Cervelle de chat

Jean Hamann
Deux neuropsychologues démontrent que la mémoire spatiale n'est pas le fort du félin domestique.
Chez l'éléphant, elle est de dimension proverbiale. Chez l'oiseau, on la devine minuscule. Chez l'humain, elle est trop courte ou trop longue, selon que l'on a affaire à un distrait ou à un rancunier. La mémoire, de toute évidence, est fort inégalement répartie parmi la gent animale. D'ailleurs, deux neuropsychologues viennent d'ajouter une page incendiaire à la sempiternelle querelle opposant chiens et chats en publiant, dans les pages de la revue scientifique Animal Cognition, une étude montrant la supériorité du meilleur ami de l'homme au chapitre de la mémoire spatiale.
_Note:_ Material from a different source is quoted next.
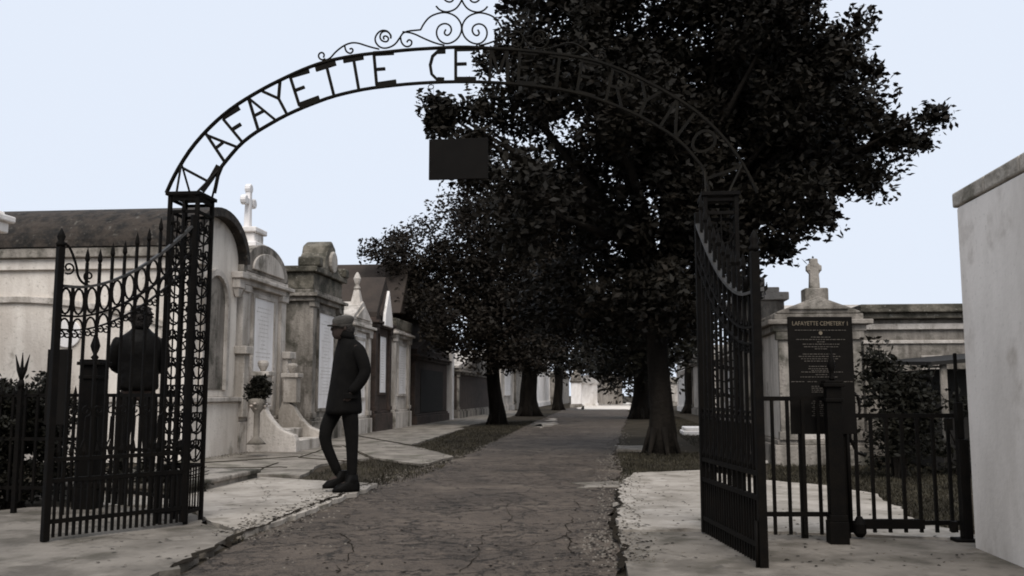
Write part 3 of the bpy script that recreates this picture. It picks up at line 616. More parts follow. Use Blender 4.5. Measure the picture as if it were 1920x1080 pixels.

François Doré, de l'École de psychologie de l'Université Laval, et Sylvain Fiset, de l'Université de Moncton, ont évalué la capacité du chat à se souvenir de l'emplacement d'un objet une fois que celui-ci a disparu de son champ de vision. Cette tâche peut nous sembler simple, mais elle ne l'est pas pour les animaux ni, semble-t-il, pour les gens qui oublient constamment l'endroit où ils ont rangé leurs clés ou garé leur auto. Pour y parvenir, expliquent les chercheurs, il faut être en mesure de se faire une représentation spatiale de l'endroit où est caché l'objet convoité et de conserver cette image en mémoire pendant un certain temps.

Les deux neuropsychologues ont donc entraîné un groupe de 24 chats à accomplir pareille tâche. L'entraînement consistait à placer chaque chat dans une enceinte expérimentale et à le récompenser en lui donnant un peu de nourriture chaque fois qu'il posait la patte sur un jouet. Par la suite, pendant qu'un expérimentateur retenait le chat, un autre déplaçait le jouet devant quatre boîtes identiques, disposées dans l'enceinte à égale distance de l'animal, avant de le faire disparaître derrière l'une d'elles. Les chats apprennent rapidement à trouver l'objet convoité: après cinq séances de 25 essais, ils se dirigent immédiatement vers la boîte derrière laquelle l'objet a disparu dans 94 % des essais.

Cette belle performance prend toutefois une dégringolade lorsque les chercheurs placent brièvement un écran entre la bête et les boîtes, une fois l'objet dissimulé. Pour des périodes d'éclipse de 0, 10, 30 et 60 secondes, le taux de succès s'établit à 73 %, 44 %, 35 % et 34 %. Après 30 secondes, les chats font donc à peine mieux que s'ils s'en remettaient au hasard (1 chance sur 4 boîtes, soit 25 %). La présence d'incides visuels placés sur les boîtes n'a rien changé à ces piètres performances.

Une expérience similaire menée sur des chiens avait livré un taux de succès d'environ 90 % lorsque l'objet disparaissait pendant 10 secondes ou moins. Ce taux baissait à mesure que la période d'éclipse augmentait, mais il se situait tout de même à 60 % après 120 secondes et à 50 % après 240 secondes. Une performance qui bat à plate couture le hasard... et le chat!